Pricing Reform as Brand Repair: The transition from the rebate model to MMDA was not merely an administrative reform — it was a brand equity intervention. Price distortion had signaled low intrinsic value to consumers. By transitioning to market-driven pricing supported by a production-cost grant (rather than consumer-discount subsidy), KVIC enabled Khadi to compete on perceived value, not artificial cheapness. This mirrors the classic brand turnaround logic: price is perception.


Institutional Credibility Transfer: KVIC's collaboration with FDCI, Lakme Fashion Week, and Raymond functioned as a credibility transfer mechanism — borrowing fashion authority from institutions with strong consumer trust to re-signal Khadi's aspirational legitimacy. This is analogous to what marketing theory describes as "co-branding for category migration": using a respected partner's brand equity to facilitate a brand's movement from one consumer value space to another.


IP Enforcement as Brand Architecture: KVIC's aggressive trademark strategy — including international registrations under the Madrid Protocol, enforcement actions against Fabindia, and the landmark Delhi High Court "well-known" mark declaration — established legal control over the brand as a precondition for commercial strategy. Without exclusive control of the "Khadi" mark, the value generated by KVIC's fashion investments would have leaked to unauthorized users. This is a textbook case of IP infrastructure as brand moat.


The B2G Channel as Volume Anchor: By integrating Khadi into the Government e-Marketplace and securing institutional buyers such as Railways and Defence, KVIC effectively created a demand floor that insulated the brand from the volatility inherent in consumer fashion cycles. For a brand undergoing repositioning, this kind of volume anchor enables supply chain stability while the aspirational repositioning plays out over a longer horizon.


Scale vs. Authenticity Tension: The case also surfaces an unresolved strategic tension. Khadi's unique selling proposition — hand-spun, hand-woven, artisan-made — is inherently non-scalable. As KVIC pursues ₹2 lakh crore in turnover targets for 2025–26, the question of whether production quality and certification integrity can be sustained at scale remains an open and material strategic challenge. No public information is available on KVIC's quality audit mechanisms or the rate of certification violations at this scale.


Discussion Questions

1. KVIC's brand revitalization relied heavily on the Prime Minister's personal endorsement through Mann Ki Baat, generating measurable sales spikes. Evaluate the strategic risks of anchoring a public brand's equity to a single political personality. How should KVIC build brand resilience independent of this channel?

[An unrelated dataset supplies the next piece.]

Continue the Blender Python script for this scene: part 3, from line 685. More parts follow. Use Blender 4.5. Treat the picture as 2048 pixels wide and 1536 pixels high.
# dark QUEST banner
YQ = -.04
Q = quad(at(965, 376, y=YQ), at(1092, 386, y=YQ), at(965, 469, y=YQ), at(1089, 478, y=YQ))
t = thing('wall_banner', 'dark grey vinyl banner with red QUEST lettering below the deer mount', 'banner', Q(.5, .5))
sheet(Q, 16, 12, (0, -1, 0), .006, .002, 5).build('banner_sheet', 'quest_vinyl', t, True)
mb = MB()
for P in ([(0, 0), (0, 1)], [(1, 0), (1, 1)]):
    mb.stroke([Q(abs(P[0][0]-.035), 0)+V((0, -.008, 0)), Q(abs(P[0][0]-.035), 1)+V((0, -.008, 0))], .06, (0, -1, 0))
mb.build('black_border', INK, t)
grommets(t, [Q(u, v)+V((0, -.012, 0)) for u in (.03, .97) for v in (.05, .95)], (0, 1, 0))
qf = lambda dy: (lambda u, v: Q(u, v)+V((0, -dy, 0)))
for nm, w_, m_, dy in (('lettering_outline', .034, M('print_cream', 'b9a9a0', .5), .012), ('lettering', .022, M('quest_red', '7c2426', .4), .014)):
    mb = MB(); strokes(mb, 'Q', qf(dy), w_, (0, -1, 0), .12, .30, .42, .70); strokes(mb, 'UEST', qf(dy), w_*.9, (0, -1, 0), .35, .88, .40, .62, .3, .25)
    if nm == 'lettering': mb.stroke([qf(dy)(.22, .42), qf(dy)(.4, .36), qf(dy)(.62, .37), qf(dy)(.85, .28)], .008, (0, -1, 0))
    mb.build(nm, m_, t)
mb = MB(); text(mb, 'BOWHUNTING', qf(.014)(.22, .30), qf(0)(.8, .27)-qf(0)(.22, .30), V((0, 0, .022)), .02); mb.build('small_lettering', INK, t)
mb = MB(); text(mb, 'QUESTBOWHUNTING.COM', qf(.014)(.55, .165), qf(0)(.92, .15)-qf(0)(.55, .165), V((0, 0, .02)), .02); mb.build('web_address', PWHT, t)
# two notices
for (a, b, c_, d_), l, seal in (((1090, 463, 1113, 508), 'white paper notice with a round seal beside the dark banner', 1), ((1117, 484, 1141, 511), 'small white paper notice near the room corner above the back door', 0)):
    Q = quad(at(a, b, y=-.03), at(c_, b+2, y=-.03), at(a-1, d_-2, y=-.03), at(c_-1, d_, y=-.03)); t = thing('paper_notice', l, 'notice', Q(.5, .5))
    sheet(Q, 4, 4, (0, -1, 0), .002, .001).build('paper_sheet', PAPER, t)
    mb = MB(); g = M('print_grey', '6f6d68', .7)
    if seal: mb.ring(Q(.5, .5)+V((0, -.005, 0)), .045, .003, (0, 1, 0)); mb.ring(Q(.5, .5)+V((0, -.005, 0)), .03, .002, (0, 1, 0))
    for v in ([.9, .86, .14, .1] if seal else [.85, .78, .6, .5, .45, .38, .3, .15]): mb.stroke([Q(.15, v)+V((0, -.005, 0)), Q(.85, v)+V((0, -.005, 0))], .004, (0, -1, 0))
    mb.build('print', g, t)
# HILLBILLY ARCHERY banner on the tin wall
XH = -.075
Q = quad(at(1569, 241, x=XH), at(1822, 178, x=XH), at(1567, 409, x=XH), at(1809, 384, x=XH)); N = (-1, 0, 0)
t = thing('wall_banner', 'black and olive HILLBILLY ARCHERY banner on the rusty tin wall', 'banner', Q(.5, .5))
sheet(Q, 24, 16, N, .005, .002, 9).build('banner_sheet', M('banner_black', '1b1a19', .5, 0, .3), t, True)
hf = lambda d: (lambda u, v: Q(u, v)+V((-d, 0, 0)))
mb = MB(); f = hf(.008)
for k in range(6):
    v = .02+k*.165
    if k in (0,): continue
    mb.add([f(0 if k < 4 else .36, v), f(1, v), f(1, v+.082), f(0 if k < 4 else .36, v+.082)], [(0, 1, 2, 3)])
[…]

2. The transition from the rebate model to MMDA represents a fundamental shift in how consumer price perception was engineered. Using relevant pricing strategy frameworks, analyze how the MMDA redesign functioned as a brand equity intervention, and what its limitations might be in sustaining premium positioning.


3. KVIC simultaneously pursued mass-market volume (B2G, institutional procurement) and aspirational fashion positioning (FDCI, Lakme Fashion Week, premium segments). Drawing on brand architecture theory, assess the risk of brand dilution inherent in this dual-track strategy, and propose a framework for managing the tension.

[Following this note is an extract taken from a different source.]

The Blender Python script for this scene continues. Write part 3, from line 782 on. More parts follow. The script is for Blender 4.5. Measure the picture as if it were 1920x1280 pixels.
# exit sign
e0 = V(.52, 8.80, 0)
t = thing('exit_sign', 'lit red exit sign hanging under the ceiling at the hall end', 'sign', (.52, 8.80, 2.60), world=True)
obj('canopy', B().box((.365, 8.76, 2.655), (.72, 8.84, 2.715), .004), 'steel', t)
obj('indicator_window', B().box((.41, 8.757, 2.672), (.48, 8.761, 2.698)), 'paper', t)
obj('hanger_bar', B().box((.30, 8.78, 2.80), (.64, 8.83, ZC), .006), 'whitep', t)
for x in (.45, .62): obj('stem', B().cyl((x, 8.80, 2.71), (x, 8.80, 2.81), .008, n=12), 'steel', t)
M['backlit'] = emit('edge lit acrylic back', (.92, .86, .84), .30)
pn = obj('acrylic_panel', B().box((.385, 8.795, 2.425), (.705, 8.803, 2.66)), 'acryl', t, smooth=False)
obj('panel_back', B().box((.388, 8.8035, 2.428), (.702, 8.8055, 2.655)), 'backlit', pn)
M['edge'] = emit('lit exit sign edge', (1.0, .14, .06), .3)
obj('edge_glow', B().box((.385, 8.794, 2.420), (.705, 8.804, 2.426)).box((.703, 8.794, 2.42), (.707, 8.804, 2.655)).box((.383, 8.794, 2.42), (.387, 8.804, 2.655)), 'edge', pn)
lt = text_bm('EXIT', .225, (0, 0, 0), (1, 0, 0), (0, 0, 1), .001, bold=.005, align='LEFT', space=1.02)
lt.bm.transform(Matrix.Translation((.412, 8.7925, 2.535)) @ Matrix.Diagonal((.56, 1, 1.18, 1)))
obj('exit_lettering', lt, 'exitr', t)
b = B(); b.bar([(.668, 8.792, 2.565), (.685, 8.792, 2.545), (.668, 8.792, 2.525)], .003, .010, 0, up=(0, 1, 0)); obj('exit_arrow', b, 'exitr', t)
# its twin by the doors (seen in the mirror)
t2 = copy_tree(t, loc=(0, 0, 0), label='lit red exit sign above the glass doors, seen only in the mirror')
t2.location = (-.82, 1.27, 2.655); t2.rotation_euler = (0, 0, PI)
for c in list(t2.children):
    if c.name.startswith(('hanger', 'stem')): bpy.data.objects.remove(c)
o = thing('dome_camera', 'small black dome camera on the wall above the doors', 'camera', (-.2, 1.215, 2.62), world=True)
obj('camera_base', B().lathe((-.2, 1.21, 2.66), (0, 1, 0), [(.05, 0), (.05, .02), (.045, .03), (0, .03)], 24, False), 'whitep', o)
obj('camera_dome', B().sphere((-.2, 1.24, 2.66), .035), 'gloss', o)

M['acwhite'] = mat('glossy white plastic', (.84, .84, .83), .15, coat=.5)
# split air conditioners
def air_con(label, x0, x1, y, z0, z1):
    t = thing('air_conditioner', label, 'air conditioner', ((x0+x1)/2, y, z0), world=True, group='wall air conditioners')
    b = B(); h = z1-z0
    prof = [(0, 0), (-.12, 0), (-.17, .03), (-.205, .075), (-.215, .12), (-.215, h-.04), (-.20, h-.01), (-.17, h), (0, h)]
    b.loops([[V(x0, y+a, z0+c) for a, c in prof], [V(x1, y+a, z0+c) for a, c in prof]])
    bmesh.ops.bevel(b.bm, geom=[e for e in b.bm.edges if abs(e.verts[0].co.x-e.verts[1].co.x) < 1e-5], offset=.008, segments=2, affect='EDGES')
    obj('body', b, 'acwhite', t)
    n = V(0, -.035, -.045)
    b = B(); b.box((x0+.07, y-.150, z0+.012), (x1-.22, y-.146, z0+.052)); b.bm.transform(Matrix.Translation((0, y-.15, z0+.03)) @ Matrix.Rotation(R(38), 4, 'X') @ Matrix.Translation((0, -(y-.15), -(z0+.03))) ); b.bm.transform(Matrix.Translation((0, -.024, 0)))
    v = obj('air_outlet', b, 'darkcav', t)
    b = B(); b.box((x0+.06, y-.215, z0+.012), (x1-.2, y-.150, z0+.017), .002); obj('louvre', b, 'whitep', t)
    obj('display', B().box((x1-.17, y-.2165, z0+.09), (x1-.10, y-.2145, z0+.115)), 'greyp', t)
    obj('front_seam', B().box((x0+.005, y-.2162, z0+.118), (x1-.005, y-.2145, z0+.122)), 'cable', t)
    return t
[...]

4. Khadi's international trademark enforcement strategy (Germany, UK, Australia, China, UAE, and others) and the "Khadi Mark" certification system represent an attempt to build a global Indian luxury textile category. Benchmark this against other country-of-origin luxury branding strategies (e.g., Champagne appellation, Swiss Watch industry GI). What structural advantages and gaps does Khadi's approach present?


5. The case documents a 447% growth in total KVI sector sales but only a 49.23% increase in employment over eleven years — suggesting that sales growth significantly outpaced employment creation. As a brand strategist advising KVIC, what does this divergence imply for the authenticity of Khadi's core "artisan empowerment" brand narrative, and how should KVIC communicate this going forward?